Na
aldeia do Morocó o ponto mais apropriado para fornecer e captar informações e
presumidas novidades era o do bar do seu Zé Bigode. Além dos jogos de sinuca e
de baralho, era também o ponto ideal para colocar as fofocas em dia. Quem nunca
faltava neste círculo de cruzamento de informações, era o Pacheco, conhecido pela
repetição de sua expressão costumeira.
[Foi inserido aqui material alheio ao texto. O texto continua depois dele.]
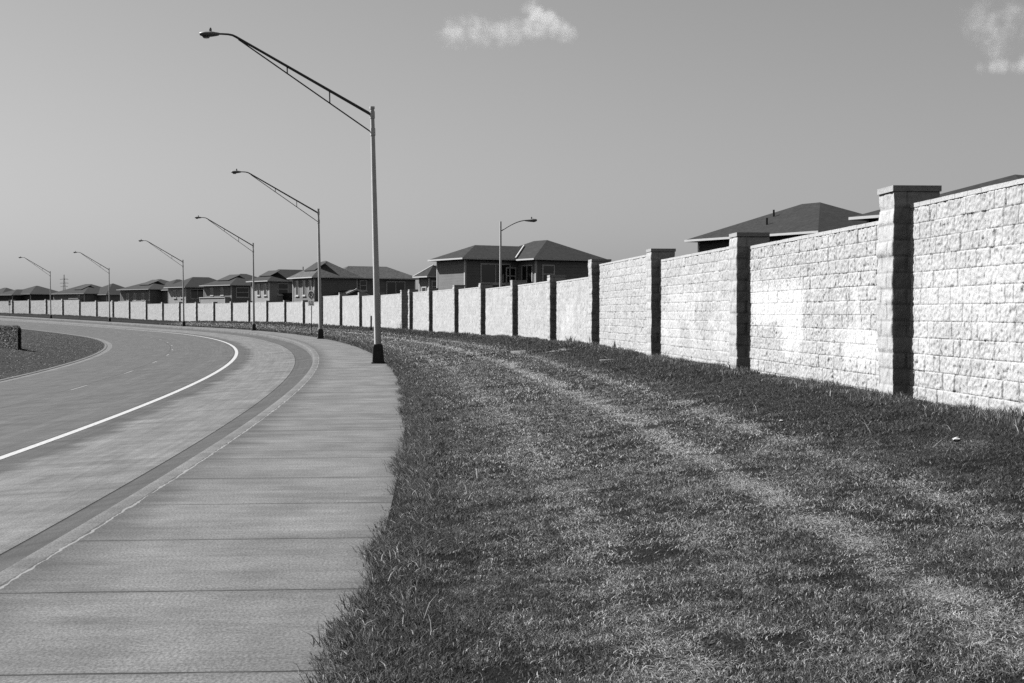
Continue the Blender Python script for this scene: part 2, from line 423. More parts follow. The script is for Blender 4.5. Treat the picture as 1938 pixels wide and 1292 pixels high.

Toda vez que alguém falava de algo
sinistro ou de alguma ocorrência grave, Pacheco respondia:
- Podia ter sido pior!
De
tanto ouvir Pacheco dar a mesma resposta e uma justificativa nem sempre
convincente, os amigos dele resolveram fazer uma aposta.
O
senhor Benedito Cruz apostou, com os demais, que ele iria contar uma história e
que o Pacheco não iria repetir sua costumeira frase de que “podia ter sido
pior!”. Tudo foi combinado e com os valores em cachaça a serem pagos, bem como o
dia marcado para a aposta. No horário combinado, todos já aguardavam a chegada
do Pacheco, curiosos a respeito do que ele iria responder diante da história que
Benedito Cruz iria dramatizar.
Mal
o Pacheco chegou ao grupo, e Benedito Cruz com a fisionomia aparentemente
transtornada e, sob um exagero na expressão do seu nervosismo dissimulado, começou
a falar:
- Gente, o que vou contar para vocês, eu nunca
poderia esperar da vida. Acabei de matar meu melhor amigo! Já estava
desconfiando um pouco da minha esposa, mas, há pouco, quando voltei daqui do
bar e cheguei à minha casa, me pareceu que tinha gente estranha. Entrei pela
porta e já agarrei uma ripa de um metro e meio usada para trancar a porta. Fui
entrando quieto no rumo do quarto e, assim que entrei, vi meu amigo Pedro, em
intimidade com minha esposa.
- Com voz trêmula, Benedito Cruz falou: Dei duas
pauladas certeiras na cabeça e o deixei morto, lá na cama! Benedito Cruz,
encenando um choro desesperado, solicitou ajuda.
Foi
o momento em que Pacheco já soltou sua costumeira frase:
- Poderia ter sido pior!
- Alguém logo retrucou: mas como? Benedito matou
seu amigo, como é possível você ainda dizer que poderia ter sido pior?
Pacheco,
sem maiores rodeios, forneceu sua explicação hermenêutica:
-
Pois é! Se tivesse sido ontem, o morto seria eu!
Episódio
mais ou menos similar vem se repetindo num outro círculo, o da imensidão de
governantes corruptos em nosso país, que também produzem encenações,
dramatizações sobre o que poderia ter sido pior, mas, em meio aos disfarces, surgem
incontáveis “Pachecos” que acabam revelando suas traições ao povo brasileiro,
através de hermenêuticas repetidas à exaustão, e que, no entanto, além de não
convencer, ainda revelam os meandros da sua perversidade.